Но у меня безотчетно екнуло и покатилось сердце.
— Нет, Мария Ивановна, уж я схожу!
Спустилась на первый этаж, постучала, вошла в кабинет. Зама не было. За его столом сидели двое.
— Нина Ивановна Гаген-Торн? — приподняв бумажку, спросил один.
— Да, я.
— Прочтите.
Опять екнуло в груди. Взяла бумажку: «Ордер на обыск и арест».
— Пройдем к вашему столу.
— Пойдем.
Когда человек поцарапает руку или ударится об угол — сразу становится больно. Если он сломает руку или пробьет череп — боль приходит не сразу. Это я уже знала. И знала, что при психических травмах — то же самое: неприятность сразу свербит, потрясение доходит до сознания не сразу. Сначала остается спокойствие и как бы нечувствительность.

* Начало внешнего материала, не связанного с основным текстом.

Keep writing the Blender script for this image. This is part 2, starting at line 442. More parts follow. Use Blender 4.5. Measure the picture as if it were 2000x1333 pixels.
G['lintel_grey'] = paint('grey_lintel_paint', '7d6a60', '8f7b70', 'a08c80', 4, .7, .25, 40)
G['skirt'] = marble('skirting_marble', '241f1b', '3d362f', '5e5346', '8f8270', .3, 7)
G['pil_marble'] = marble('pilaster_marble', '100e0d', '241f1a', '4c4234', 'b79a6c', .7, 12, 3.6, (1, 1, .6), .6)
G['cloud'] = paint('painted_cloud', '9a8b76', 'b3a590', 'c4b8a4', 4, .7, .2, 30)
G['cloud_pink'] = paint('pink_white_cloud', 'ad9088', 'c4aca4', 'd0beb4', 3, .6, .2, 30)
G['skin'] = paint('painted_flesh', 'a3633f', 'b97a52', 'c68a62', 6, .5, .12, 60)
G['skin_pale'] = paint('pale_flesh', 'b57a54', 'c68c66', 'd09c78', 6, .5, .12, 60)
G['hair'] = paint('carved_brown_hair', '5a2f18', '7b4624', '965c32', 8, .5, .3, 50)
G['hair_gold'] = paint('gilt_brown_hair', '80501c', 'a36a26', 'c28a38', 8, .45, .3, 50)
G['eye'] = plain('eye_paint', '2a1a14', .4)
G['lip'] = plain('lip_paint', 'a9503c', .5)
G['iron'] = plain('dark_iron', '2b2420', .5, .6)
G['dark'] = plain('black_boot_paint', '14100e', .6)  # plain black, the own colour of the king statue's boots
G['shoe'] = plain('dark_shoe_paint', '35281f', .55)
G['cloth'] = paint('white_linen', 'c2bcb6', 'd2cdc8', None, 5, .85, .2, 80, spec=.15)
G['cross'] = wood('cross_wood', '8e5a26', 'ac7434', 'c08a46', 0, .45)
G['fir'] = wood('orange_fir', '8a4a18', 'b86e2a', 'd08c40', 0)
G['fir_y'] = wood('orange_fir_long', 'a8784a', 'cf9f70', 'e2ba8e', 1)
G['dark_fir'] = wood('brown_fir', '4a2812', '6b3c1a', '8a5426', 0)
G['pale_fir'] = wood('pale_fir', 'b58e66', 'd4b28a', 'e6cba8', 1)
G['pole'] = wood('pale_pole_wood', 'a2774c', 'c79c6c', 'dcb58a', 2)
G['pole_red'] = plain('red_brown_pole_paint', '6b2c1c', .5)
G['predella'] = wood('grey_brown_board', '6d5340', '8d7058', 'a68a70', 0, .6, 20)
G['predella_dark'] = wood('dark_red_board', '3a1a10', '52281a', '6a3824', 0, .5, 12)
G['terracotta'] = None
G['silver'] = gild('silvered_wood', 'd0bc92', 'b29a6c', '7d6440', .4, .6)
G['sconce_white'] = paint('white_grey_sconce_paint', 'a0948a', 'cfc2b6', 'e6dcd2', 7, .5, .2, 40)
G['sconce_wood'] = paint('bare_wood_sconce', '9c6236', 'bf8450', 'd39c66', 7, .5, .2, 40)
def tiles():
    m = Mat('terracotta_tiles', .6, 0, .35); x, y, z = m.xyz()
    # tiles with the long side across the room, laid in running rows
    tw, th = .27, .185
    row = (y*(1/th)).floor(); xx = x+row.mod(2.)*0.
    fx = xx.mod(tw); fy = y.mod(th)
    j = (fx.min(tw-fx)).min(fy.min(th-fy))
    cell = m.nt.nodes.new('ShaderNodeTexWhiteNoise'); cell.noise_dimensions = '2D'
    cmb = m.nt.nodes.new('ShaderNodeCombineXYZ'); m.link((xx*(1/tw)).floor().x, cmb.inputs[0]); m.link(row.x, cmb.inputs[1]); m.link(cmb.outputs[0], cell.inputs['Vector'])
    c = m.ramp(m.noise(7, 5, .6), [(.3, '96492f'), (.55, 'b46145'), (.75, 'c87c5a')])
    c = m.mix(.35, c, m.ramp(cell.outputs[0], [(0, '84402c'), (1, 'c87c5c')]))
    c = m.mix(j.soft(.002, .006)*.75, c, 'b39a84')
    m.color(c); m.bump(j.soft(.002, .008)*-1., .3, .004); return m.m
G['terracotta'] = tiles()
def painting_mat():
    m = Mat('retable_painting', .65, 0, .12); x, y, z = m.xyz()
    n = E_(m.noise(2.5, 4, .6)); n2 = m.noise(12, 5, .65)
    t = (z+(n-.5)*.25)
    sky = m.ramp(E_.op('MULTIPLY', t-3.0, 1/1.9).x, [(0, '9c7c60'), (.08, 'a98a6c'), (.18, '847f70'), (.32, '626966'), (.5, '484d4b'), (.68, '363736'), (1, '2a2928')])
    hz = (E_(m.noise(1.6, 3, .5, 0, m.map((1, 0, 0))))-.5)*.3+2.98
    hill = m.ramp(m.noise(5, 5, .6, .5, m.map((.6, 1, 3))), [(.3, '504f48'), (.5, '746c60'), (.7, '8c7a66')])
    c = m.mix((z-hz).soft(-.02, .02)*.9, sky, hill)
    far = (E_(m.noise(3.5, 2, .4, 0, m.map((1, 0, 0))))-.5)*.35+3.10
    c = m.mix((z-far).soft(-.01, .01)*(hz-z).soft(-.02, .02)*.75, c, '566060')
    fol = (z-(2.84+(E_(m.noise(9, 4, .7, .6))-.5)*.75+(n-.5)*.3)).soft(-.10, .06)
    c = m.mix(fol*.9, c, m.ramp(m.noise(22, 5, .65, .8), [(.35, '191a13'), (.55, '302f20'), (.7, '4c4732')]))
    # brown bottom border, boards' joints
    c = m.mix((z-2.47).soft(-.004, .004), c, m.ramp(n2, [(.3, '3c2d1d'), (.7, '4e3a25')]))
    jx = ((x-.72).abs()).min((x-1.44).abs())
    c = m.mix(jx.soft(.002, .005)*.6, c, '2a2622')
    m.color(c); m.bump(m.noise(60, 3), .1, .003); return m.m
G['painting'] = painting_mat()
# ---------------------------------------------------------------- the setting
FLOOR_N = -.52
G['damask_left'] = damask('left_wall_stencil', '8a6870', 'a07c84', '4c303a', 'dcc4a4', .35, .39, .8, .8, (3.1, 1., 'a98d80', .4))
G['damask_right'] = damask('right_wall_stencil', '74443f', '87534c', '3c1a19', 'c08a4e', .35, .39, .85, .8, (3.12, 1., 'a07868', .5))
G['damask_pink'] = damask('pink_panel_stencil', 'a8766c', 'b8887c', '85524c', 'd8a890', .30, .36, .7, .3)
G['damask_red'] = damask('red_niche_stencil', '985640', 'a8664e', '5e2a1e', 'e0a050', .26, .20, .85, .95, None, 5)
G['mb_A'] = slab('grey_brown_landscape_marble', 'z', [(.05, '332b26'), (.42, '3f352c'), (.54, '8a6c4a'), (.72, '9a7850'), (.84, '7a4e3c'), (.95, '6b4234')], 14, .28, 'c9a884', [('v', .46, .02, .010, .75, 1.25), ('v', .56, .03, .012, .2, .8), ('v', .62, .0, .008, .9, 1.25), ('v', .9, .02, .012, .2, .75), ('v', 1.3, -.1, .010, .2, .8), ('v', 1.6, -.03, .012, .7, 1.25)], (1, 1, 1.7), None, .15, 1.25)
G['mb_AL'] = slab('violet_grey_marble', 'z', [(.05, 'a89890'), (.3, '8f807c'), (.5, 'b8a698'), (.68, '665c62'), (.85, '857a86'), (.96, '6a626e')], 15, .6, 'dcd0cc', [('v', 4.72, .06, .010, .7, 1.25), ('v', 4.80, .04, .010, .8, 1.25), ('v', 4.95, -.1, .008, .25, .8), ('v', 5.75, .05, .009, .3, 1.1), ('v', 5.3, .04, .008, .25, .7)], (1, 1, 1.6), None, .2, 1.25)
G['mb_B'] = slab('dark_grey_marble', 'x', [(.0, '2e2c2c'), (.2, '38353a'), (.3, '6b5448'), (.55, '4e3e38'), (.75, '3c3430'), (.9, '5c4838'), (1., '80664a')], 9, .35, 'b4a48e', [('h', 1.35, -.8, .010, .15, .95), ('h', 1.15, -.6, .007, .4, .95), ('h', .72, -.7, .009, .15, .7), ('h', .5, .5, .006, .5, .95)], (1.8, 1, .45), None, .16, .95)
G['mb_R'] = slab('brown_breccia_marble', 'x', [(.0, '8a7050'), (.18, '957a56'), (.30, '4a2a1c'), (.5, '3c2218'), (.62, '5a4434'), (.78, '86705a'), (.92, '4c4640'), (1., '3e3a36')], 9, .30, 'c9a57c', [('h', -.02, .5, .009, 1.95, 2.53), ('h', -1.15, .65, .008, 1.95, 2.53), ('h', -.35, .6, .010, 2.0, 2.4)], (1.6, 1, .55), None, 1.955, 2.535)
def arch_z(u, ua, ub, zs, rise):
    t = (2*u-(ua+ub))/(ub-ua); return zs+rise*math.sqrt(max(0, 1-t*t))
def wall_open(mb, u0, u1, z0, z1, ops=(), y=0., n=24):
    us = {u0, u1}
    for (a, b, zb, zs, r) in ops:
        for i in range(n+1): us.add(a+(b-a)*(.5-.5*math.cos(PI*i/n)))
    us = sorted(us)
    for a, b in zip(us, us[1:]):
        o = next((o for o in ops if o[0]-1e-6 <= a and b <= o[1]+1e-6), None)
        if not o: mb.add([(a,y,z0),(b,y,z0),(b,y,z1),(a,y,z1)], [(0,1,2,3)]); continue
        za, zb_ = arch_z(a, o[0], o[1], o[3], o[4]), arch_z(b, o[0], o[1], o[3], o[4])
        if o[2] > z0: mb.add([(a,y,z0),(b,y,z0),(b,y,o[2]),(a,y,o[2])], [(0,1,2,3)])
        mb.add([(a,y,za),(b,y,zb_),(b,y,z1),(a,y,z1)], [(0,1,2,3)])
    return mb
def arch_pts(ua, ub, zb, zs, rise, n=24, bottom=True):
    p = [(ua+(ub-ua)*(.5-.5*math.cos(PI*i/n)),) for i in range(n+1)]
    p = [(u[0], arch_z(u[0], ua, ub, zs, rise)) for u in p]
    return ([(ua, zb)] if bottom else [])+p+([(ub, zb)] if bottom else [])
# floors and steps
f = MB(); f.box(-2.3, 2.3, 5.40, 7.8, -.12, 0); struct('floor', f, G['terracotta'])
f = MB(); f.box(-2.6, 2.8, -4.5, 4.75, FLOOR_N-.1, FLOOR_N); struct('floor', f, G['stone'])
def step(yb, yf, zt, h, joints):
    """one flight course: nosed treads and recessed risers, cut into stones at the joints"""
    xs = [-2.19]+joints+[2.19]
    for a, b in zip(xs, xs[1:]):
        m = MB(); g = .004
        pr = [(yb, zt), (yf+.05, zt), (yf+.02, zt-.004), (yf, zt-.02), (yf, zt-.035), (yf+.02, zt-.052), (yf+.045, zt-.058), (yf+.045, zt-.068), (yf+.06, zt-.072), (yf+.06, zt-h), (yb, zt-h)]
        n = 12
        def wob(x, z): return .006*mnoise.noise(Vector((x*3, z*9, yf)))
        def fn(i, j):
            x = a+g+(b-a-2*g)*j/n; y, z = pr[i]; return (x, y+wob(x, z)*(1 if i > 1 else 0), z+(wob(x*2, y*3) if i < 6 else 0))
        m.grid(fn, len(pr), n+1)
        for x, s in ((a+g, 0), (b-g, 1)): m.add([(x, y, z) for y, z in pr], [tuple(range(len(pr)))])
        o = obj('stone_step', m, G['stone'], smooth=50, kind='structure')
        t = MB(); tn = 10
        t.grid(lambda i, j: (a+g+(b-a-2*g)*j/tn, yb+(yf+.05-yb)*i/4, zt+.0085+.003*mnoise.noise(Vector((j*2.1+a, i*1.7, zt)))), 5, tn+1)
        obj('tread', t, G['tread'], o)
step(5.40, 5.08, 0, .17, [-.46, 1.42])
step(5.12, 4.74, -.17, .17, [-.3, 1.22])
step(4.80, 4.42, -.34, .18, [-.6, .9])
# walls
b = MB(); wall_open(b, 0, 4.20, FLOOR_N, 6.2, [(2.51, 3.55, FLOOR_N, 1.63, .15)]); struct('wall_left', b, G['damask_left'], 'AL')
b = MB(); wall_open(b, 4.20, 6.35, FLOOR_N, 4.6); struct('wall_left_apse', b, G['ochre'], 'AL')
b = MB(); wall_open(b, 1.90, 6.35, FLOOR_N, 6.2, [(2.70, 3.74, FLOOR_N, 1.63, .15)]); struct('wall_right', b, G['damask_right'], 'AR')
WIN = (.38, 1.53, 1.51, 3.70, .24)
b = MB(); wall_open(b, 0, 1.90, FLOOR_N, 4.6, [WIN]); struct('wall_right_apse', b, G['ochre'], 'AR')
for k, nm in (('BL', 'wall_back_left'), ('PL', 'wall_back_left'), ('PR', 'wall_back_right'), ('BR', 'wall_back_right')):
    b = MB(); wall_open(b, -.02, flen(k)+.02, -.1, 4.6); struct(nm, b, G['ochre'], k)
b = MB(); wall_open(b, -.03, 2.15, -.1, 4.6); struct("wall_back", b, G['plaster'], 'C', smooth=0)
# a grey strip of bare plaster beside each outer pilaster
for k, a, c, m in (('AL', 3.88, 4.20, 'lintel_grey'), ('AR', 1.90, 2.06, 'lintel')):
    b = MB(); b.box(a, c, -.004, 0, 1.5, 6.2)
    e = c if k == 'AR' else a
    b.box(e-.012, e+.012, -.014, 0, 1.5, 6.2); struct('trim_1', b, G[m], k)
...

Только мелкая дрожь под коленками да автоматичность движений.
С такой автоматичностью подошла я к своему рабочему столу, открыла ящики. Оглянула комнату. Неподвижно застывшие лица. В глазах у женщин прячутся слезы.
— Вот библиографическая картотека. Ее, верно, оставят для пользования. Всего доброго, — поклонилась я им.
— Всего доброго, — глухо ответило несколько голосов. Мы вышли с этими двумя в штатском в подъезд. Черная легковая машина ждала нас. Они посадили меня в середину, и каждый со своей стороны, задернул шторку окна. Настала темнота. Бегал лишь свет мелькающих фонарей. Но я и в темноте догадывалась, что машина остановится на Лубянке.
По колымским рассказам я знала, как выглядят лубянские камеры — ведь это был второй тур: Ленинградская, Свердловская, Иркутская тюрьмы, Владивостокская пересылка — были позади.
Меня ввели в бокс — изолированную коробку без окна, где помещался короткий топчан и столик, оставлявший два шага до двери. Я села, стала обдумывать свое поведение. Решила: надо сделать вид, что от шока я стала заикаться,— тогда будет время обдумывать каждое слово ответа, а лишнее слово — лишняя цепь допросов.